Monday, Nov. 01, 1993

A '50s Masterpiece for the '90s

By RICHARD SCHICKEL

The trims keep turning up in the vaults -- a scene here, a shot there. So a nice little trade in "restored versions" and "director's cuts" of old movies has sprung up. The trouble is that much of this material is of only academic interest. It's hard to work up much passion for Spartacus or El Cid again, no matter how they've been fixed up.

A Streetcar Named Desire is quite a different matter, as masterpieces always are. It's nice that four minutes, cut prior to its 1951 release in order to placate the then powerful Catholic Church's Legion of Decency, have been restored. But the important restoration is of a great film to contemporary consciousness. Indeed, comparing dimmed memories of the 1951 cut with this one, what strikes you is how resistant to censorship Tennessee Williams' work was. In the struggle between poetically yearning Blanche DuBois (Vivien Leigh) and brutally realistic Stanley Kowalski (Marlon Brando) for the soul of her sister and his wife Stella (Kim Hunter), Williams personified what was for him the essential conflict of modern life. The newfound footage adds a touch of $ evil to Brando's work, makes Blanche a bit more vulnerable and stresses the genteel Stella's sexual thralldom to Stanley. But we're talking emphasis here, not basic reinterpretation.

What the rerelease does is re-establish Streetcar's historical value.
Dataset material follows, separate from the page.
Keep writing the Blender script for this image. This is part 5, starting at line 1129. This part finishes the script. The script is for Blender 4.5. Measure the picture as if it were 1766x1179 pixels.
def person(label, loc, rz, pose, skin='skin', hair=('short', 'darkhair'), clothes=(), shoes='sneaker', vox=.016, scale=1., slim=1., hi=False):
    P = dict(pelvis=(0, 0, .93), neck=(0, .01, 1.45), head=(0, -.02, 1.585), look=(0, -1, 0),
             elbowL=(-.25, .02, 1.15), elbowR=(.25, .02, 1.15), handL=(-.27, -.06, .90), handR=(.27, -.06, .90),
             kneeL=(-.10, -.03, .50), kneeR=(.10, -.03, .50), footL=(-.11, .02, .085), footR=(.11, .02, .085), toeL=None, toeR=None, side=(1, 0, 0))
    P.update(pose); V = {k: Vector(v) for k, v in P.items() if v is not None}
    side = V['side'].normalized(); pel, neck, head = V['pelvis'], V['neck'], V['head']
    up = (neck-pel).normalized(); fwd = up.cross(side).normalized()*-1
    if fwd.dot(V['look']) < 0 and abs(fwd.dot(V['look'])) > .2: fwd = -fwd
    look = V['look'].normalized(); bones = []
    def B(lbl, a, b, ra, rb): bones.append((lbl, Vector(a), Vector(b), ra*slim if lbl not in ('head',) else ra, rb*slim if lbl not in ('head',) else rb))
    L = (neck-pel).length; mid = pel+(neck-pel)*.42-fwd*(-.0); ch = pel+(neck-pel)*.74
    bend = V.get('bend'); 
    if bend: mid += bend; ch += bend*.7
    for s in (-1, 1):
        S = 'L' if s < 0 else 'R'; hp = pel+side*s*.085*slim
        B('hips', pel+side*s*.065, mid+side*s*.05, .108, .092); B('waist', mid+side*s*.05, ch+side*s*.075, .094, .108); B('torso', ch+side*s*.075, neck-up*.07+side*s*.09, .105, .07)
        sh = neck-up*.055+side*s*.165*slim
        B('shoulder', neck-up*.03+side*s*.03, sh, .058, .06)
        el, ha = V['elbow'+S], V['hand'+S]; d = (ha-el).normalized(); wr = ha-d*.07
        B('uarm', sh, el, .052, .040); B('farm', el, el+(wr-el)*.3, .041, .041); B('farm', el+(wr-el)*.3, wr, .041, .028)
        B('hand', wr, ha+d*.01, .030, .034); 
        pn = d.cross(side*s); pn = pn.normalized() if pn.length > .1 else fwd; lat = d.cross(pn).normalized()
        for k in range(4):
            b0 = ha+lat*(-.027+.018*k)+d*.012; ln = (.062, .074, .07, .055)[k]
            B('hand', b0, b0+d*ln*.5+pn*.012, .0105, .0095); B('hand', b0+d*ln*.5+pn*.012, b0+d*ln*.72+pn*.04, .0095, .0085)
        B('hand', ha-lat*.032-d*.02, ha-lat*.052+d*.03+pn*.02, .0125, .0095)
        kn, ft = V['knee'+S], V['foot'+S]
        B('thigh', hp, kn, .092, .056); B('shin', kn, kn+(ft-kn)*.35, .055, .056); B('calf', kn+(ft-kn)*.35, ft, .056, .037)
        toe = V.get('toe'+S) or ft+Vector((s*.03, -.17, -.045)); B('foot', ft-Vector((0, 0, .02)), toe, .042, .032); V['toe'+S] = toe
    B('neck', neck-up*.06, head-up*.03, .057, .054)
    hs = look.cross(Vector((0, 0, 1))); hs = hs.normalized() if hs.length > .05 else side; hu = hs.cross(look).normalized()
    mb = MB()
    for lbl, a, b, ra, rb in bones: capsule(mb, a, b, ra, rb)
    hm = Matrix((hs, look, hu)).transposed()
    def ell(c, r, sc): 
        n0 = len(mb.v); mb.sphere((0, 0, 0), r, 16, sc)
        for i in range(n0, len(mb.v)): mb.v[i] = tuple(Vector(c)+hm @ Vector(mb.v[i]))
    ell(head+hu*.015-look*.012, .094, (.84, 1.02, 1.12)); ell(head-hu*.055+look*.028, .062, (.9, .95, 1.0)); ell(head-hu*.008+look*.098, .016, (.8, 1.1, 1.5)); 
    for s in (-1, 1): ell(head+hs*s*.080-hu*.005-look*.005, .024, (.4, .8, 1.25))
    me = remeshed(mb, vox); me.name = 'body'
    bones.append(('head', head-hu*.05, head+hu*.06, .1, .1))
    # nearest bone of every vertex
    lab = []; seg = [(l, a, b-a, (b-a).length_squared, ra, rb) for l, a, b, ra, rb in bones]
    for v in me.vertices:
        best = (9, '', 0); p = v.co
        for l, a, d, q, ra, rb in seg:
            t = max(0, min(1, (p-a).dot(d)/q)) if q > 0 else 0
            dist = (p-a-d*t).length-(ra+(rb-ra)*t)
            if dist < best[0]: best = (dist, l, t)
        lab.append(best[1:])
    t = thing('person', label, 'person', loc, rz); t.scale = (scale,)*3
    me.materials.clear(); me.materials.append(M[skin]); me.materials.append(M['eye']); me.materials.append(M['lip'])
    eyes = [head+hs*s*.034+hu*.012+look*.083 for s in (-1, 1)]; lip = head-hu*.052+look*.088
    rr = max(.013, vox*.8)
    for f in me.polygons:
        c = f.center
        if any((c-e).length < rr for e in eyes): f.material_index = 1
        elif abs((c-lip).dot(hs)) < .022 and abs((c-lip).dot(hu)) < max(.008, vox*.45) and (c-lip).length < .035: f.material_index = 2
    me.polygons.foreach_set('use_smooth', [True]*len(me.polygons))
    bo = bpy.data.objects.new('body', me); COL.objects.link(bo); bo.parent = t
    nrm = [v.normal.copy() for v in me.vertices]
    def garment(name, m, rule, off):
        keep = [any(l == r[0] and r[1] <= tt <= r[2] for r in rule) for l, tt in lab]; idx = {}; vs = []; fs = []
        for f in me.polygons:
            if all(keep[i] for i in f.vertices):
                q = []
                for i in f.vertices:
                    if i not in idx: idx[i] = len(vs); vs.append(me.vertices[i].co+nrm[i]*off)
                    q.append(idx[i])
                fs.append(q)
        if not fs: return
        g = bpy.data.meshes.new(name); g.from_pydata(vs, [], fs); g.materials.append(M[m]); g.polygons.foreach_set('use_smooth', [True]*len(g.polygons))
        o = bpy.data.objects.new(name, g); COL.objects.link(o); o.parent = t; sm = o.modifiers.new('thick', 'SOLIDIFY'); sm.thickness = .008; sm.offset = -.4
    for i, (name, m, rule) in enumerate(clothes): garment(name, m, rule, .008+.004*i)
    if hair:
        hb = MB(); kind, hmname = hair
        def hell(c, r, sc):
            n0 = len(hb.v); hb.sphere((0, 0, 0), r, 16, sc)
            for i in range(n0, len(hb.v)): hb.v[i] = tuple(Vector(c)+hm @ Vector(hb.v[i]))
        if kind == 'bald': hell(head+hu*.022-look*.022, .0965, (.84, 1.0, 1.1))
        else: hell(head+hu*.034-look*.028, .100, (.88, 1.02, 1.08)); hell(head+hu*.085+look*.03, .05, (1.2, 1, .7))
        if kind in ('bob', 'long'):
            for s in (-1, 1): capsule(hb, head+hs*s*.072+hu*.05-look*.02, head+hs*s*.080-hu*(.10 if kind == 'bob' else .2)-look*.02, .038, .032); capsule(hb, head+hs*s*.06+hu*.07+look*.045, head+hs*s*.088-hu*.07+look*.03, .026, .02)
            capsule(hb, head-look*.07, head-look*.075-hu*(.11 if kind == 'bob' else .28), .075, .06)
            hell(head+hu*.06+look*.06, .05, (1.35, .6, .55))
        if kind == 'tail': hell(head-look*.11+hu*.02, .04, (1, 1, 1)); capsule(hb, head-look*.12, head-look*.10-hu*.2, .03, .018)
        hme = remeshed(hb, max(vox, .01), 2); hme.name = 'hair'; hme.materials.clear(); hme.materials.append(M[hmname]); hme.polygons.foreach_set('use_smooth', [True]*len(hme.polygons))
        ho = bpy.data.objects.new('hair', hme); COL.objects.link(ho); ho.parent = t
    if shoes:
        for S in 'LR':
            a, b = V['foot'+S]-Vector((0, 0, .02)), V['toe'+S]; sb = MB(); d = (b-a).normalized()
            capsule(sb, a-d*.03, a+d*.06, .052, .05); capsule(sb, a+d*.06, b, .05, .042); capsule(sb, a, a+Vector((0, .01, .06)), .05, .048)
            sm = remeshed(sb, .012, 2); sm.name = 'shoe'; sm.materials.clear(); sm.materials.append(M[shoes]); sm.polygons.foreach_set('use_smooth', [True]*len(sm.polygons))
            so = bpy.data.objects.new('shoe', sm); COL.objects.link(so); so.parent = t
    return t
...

You see anew how it opened theater and movies to new realms of psychology and language, gave Brando the showcase that established Stanislavskian subjectivity as the standard for serious American acting and offered director Elia Kazan the chance to develop a style that subtly, hypnotically serves conflicting demands, including the play's for claustrophobia, the actors' for ensemble playing, the movies' for sheer movement. -- R.S.